過去記事で、採用面接や昇進・昇格面接などで、面接官からみた受験者の良かったところなどをちょっとだけ書いてきましたが、本日は面接官をするときの心得みたいなものについて、書いてみたいと思います。
一番重要なのは、「この人と一緒に仕事がしたいか」と自分に問うことなのですが、「じゃあどういう人だったら一緒に働きたいのか」という基準が必要なんですね。
この基準は受験者にいろいろな質問をすることで、相手の本音や本当の性格を引き出すことによって、自分の持っている基準との比較が可能になります。
すごい人なら、仕事中は自分の本音を隠して仕事の役割を演じ続けることもデキるでしょうが、そこまでできた人間というのは多くないので、何らかの拍子に本音や本性が出てしまって職場でトラブルになるとか、「こういう人だ」と思って入社してもらうと全然違っていたとか、私も「外したな…」みたいな経験があります。
そのために、面接官を何度もやっていると結構慎重になるわけです。
■圧迫面接
一つの手段としては圧迫面接のようなスタイルがあります。
だいたい人間というのは感情的になった時に、本性が現れます。面接の場などでは自分を取り繕ってよく見せたいという意識が働くため、なかなか受験者が本音を言うことはありません。

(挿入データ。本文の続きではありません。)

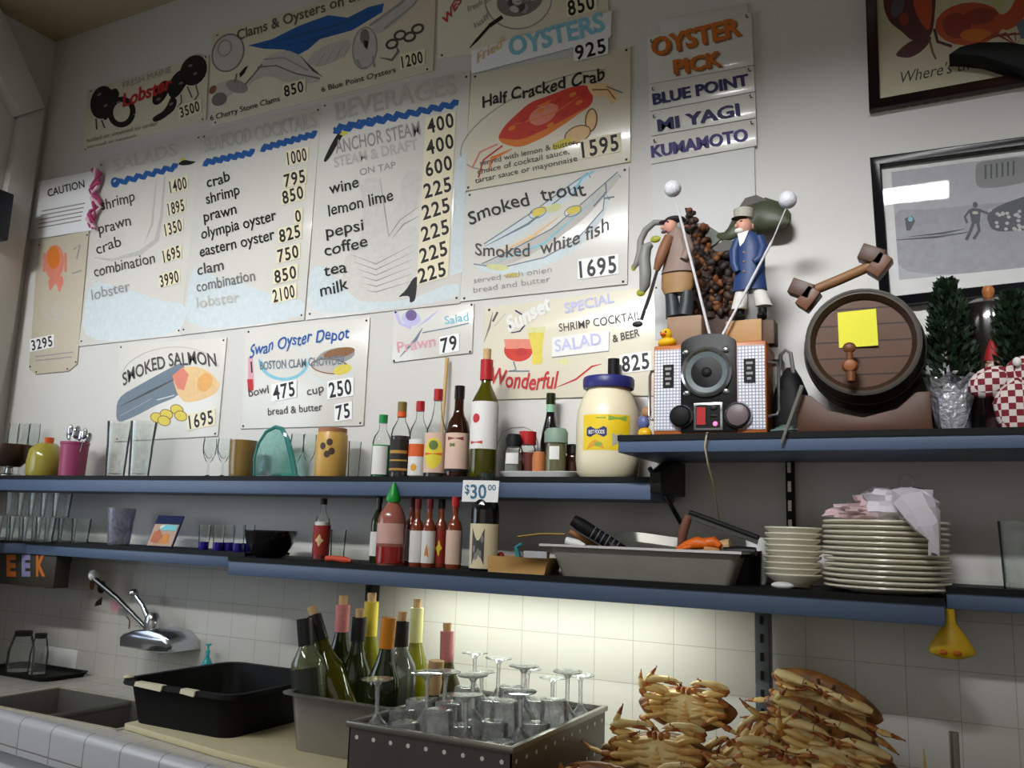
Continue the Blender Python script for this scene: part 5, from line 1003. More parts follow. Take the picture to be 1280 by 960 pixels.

そのツールとしての圧迫面接なのですが、最近は「圧迫面接=ブラック企業」とか、後日の心証などもあって、ウチの会社では受験者を心理的に圧迫するような質問はご法度。
■的を絞った開かれた質問
じゃぁどうするかというと、質問をやたら広く取ることをやります。
「あなたは自分が
どういう人間だと思いますか?」
「仕事以外で、あなたの
生きがいについて話してください」
みたいな質問。
自分のキャリアのことなら、今の人ならそれに対する十分なトレーニングは受けられるし、模範解答も多く示されています。なんだったら、「ある出来事から学んだこと」とかの質問や回答もよくWebで見かけます。こういうことを質問しても、実際自分用にカスタマイズはされていても、優等生の回答しか得られないことが少なくありません。
ところが上のような質問だと案外、教科書みたいなものには載ってないことが多いですし、それを的確に表現する力も必要になります。
こういった力は一朝一夕につくものではなく、分析と努力(トレーニング)が必要です。
もちろん、これは私の採用基準に照らしての質問ですけど。
でも、もし自分がこの質問をされたら返事に窮するだろうな…。
■抽象的な広い意味の言葉
ポイントは、太字にしましたが、「生きがい」「どういう人間」など、その意味付けはなんとでもなるキーワードを使うことです。
そして、その回答から、この言葉をどのように(どのような広さ加減で)受け取っているのか、自分自身をどのように分析しているのか聴き、さらにそこからこの人はどのような判断力を持っているのかを判断するわけです。
もちろん、その回答からどんどん深堀りは必要ですので、これだけで数分の質疑応答になりますが。